La escalera de Bramante marca un nuevo hito en su narrativa. Más que eso: sus ondas expansivas, al igual que las de la escalera de San Francisco, marcarán su presencia en la narrativa en castellano. Como alguna vez expresó Javier Cercas, «somos escritores en castellano», borrando la frontera que se establece cuando se dice que alguien es un escritor de tal país o de una ciudad.

La escalera de Bramante es global y postmoderna: se desenvuelve en múltiples escenarios: Quito, Barcelona, París, el bosque de Kriebethal —el pueblo sajón donde nació y pasó su infancia Kurt Landor, el pintor—, la Costa Brava —en Cataluña— y Bogotá. Las historias que contiene se resuelven en dimensiones temporales distintas y contrapuestas, pues no existe un tiempo lineal sino tiempos alterados y alternados, un ir bajar por la escalera del tiempo y de la memoria, recorriendo cada una de sus circunferencias que acompaña ese deambular por el mundo, por la pintura, por la literatura, por las leyendas y mitos, por el cine. Sospecho que Leonardo Valencia emplea en la novela la técnica pictórica de Landor, uno de sus principales personajes, que «sentía que sus intervalos ponían freno al tiempo. […] No es que detenía el tiempo, sino que lo desdoblaba, lo multiplicaba a través del prisma de su método de trabajo». Valencia desdobla y multiplica el tiempo narrativo.

Con inigualable maestría, Valencia conduce al lector por el laberinto de múltiples voces narrativas: una omnisciente, que nos anuncia al comienzo de la novela que a Landor solo le quedan dos años de vida. No es la única: sorprende que, de pronto, en la misma página, sin transición alguna, se trastoquen las voces, desplazándonos en el tiempo, en los lugares, en las circunstancias en que viven los personajes.

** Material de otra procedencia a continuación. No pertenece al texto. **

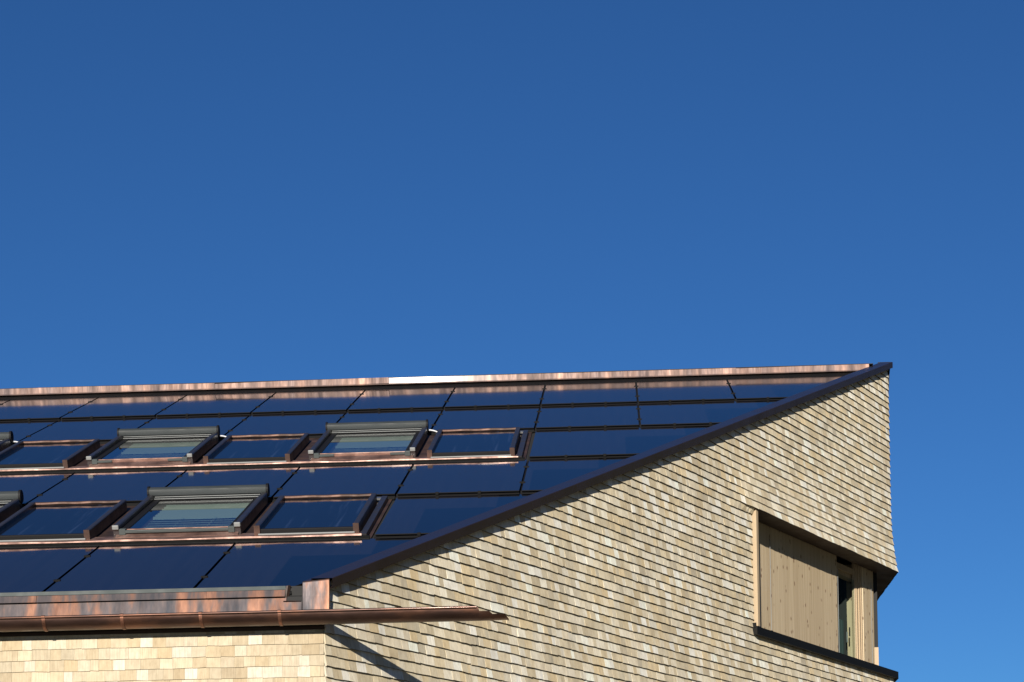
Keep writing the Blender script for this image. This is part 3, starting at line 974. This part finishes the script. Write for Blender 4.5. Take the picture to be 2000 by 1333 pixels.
NUM = ['first', 'second', 'third', 'fourth', 'fifth', 'sixth', 'seventh', 'eighth', 'ninth', 'tenth', 'eleventh', 'twelfth', 'thirteenth']
col0 = make_collector()
first = True
COLL = {(1, -3): 'blue flat collector at the right end of the lower roof window row, streaked glass',
        (1, -5): 'blue flat collector left of the large lower roof window, beside its grey shutter box',
        (3, -2): 'blue flat collector at the right end of the upper roof window row',
        (3, -4): 'blue flat collector between the two whole roof windows of the upper row',
        (3, -6): 'blue flat collector at the left picture edge in the upper roof window row'}
for (row, k), lab in COLL.items():
    r = col0 if first else copy_tree(col0)
    first = False
    r.location = RP((k - 1) * W, ROWS[row], 0)
    r['label'] = lab; r['category'] = 'solar collector'; r['group'] = 'flat collectors between the roof windows'

# ------------------------------------------------------------------ solar panels
def x_cut(u):
    return -3.42 + 0.4665 * u


ROWNAME = ['bottom row', 'lower roof window row', 'row between the roof window rows', 'upper roof window row', 'second row from the ridge', 'top row']
LAST = [-4, -3, -2, -2, -1, 0]


def panel_mesh(row, k0, k1, cut):
    """glass plate of a panel; origin at its lower left corner on the roof plane"""
    L = ROWS[row + 1] - GAP - ROWS[row]
    def n_at(u): return STEP * (1 - u / L)
    O = Vector((0, 0, 0)); xo = k0 * W
    mb = MB()
    def plate(poly, mat):
        if len(poly) < 3: return
        mb.poly([RP(x, u, n_at(u)) for x, u in poly], mat)
    xl = 0.011
    if not cut:
        xr = W - 0.011
        out = [(xl, 0), (xr, 0), (xr, L), (xl, L)]
        plate(out, 0)
    else:
        # x <= x_cut(u): x - 0.4665 u <= c
        c = x_cut(ROWS[row]) - xo
        out = clip([(xl, 0), (4, 0), (4, L), (xl, L)], 1, -0.4665, c)
        um = 0.64 * L
        x1 = max(xl + 0.05, c - 0.16); x2 = c + 0.4665 * um - 0.10
        for a, b, xm in ((0, um, x1), (um, L, x2)):
            plate(clip([(xl, a), (xm, a), (xm, b), (xl, b)], 1, -0.4665, c), 0)
            plate(clip([(xm, a), (4, a), (4, b), (xm, b)], 1, -0.4665, c), 1)
    th = 0.007
    for i in range(len(out)):
        (xa, ua), (xb, ub) = out[i], out[(i + 1) % len(out)]
        mb.poly([RP(xa, ua, n_at(ua) - th), RP(xb, ub, n_at(ub) - th), RP(xb, ub, n_at(ub)), RP(xa, ua, n_at(ua))], 2)
    mb.poly([RP(x, u, n_at(u) - th) for x, u in reversed(out)], 2)
    return mb, out, L, n_at


def make_panel(row, k0, k1, cut):
    root = bpy.data.objects.new('solar_panel', None); COL.objects.link(root)
    O = Vector((0, 0, 0))
    mb, out, L, n_at = panel_mesh(row, k0, k1, cut)
    mb.build('glass', [M['cells'], M['blank'], M['black']], root, O)
    xr = max(x for x, u in out if u < 0.001)
    mb = MB()
    # recessed riser and the rail in front of it
    mb.rbox(0, xr, 0.020, 0.034, -0.03, STEP - 0.009)
    mb.rbox(0.0, xr, -0.010, 0.004, -0.02, 0.000)
    mb.build('lower_rail', [M['black']], root, O)
    mb = MB()
    mb.extrude([(-0.026, -0.02), (-0.026, -0.011), (-0.023, -0.007), (-0.017, -0.007), (-0.014, -0.011), (-0.014, -0.02)], lambda a, b, t: RP(t, a, b), [xr * i / 6 for i in range(7)])
    mb.build('lap_rail', [M['rail']], root, O)
    def clamp(x, u, wx, wu, n0, n1):
        mb = MB(); mb.rbox(x - wx, x + wx, u - wu, u + wu, n0, n1)
        if wx > 0.015: mb.rbox(x - 0.004, x + 0.004, u - 0.005, u + 0.005, n1 - 0.001, n1 + 0.005, 1)
        mb.build('clamp', [M['clip'], M['rail']], root, O, bevel=0.002)
    if not cut:
        for fu in (0.245, 0.755):
            u = fu * L; clamp(W, u, 0.024, 0.012, n_at(u) - 0.01, n_at(u) + 0.006)
        mb = MB(); mb.rbox(W - 0.0075, W + 0.0075, 0.0, L, -0.022, -0.010)
        mb.build('seam_strip', [M['black']], root, O)
    for fx in (0.33, 0.67):
        x = fx * W
        if x < xr - 0.05: clamp(x, 0.0, 0.013, 0.010, 0.004, STEP + 0.004)
    return root


FULL = {0: (-5, -9), 1: None, 2: (-3, -10), 3: None, 4: (-2, -11), 5: (-1, -12)}
for row in range(6):
    last = LAST[row]
    n = 0
    r = make_panel(row, last, None, True)
    r.location = RP(last * W, ROWS[row], 0)
    r['label'] = f'black solar panel cut off by the verge, {ROWNAME[row]}'
    r['category'] = 'solar panel'; r['group'] = 'black solar panels on the roof'
    if FULL[row]:
        proto = None
        for i, k0 in enumerate(range(last - 1, FULL[row][1] - 1, -1)):
            if proto is None:
                proto = make_panel(row, 0, 1, False); q = proto
            else:
                q = copy_tree(proto)
            q.location = RP(k0 * W, ROWS[row], 0)
            q['label'] = f'black panel, {ROWNAME[row]}, {NUM[i]} left of the cut end panel'
            q['category'] = 'solar panel'; q['group'] = 'black solar panels on the roof'

# ------------------------------------------------------------------ light, sky, camera
SUN = Vector((-0.085, -0.96, 0.268)).normalized()
elev = math.asin(SUN.z)
sd = bpy.data.lights.new('sun', 'SUN'); so = bpy.data.objects.new('sun', sd); COL.objects.link(so)
sd.energy = 5.0; sd.angle = math.radians(0.5); sd.color = (1.0, 0.925, 0.81)
so.rotation_euler = SUN.to_track_quat('Z', 'Y').to_euler()
so.location = SUN * 60

w = bpy.data.worlds.new('World'); sc.world = w; w.use_nodes = True
nt = w.node_tree; bg = nt.nodes['Background']
sky = nt.nodes.new('ShaderNodeTexSky'); sky.sky_type = 'NISHITA'; sky.sun_disc = False
sky.sun_elevation = elev
sky.sun_rotation = math.atan2(SUN.x, SUN.y)
sky.altitude = 1500; sky.air_density = 1.0; sky.dust_density = 0.0; sky.ozone_density = 4.0
tn = nt.nodes.new('ShaderNodeMix'); tn.data_type = 'RGBA'; tn.blend_type = 'MULTIPLY'; tn.inputs[0].default_value = 1.0
tn.inputs[7].default_value = (0.345, 0.65, 0.955, 1)          # deep polarised blue of clear mountain air
nt.links.new(sky.outputs[0], tn.inputs[6]); nt.links.new(tn.outputs[2], bg.inputs['Color'])
bg.inputs['Strength'].default_value = 0.062

cd = bpy.data.cameras.new('camera'); co = bpy.data.objects.new('camera', cd); COL.objects.link(co)
cd.sensor_fit = 'HORIZONTAL'; cd.sensor_width = 36.0
cd.lens = 4025.343 / 2000 * 36.0
cd.shift_x = (1000 - 1031.9) / 2000; cd.shift_y = (1750.466 - 666.5) / 2000
R0 = Vector((0.99877187, 0.04686833, -0.01606598)); R1 = Vector((-0.01720436, 0.02398756, -0.99956421)); R2 = Vector((-0.04646252, 0.99861302, 0.02476444))
mat = Matrix((R0, -R1, -R2)).transposed().to_4x4()
mat.translation = Vector((-1.25116433, -13.53774199, -2.38965139))
co.matrix_world = mat
cd.clip_start = 0.1; cd.clip_end = 2000
sc.camera = co

sc.view_settings.view_transform = 'Standard'; sc.view_settings.look = 'None'
sc.view_settings.exposure = 0.45; sc.view_settings.gamma = 1.0
try:
    sc.cycles.max_bounces = 10; sc.cycles.transparent_max_bounces = 12
    sc.cycles.use_denoising = True
except Exception:
    pass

La novela —al igual que la escalera de Bramante— proporcionará al caminante lector una perspectiva y experiencias distintas dependiendo de si asciende o se desciende por sus gradas, de si se permanece en el círculo central o si recorre los arcos que la forman. ¿Cuántas historias contiene La escalera de Bramante? Incontables: la relación entre Araceli Gilbert y Sidney Bechet, el color de los ojos de Dora Lerner, la entrañable amistad de Álvaro Abugatás y Raulito Coloma, el descarnado razonamiento de Strudel sobre el cuy andino, la fascinación de Landor por los detalles precisos, la dura vida que enfrentará Laura… y así se van desgranando y a la vez envolviéndonos como si fueran los hilos multicolores de un meticuloso bordado.

Novela titánica. Novela iluminada. Una novela que marca un hito.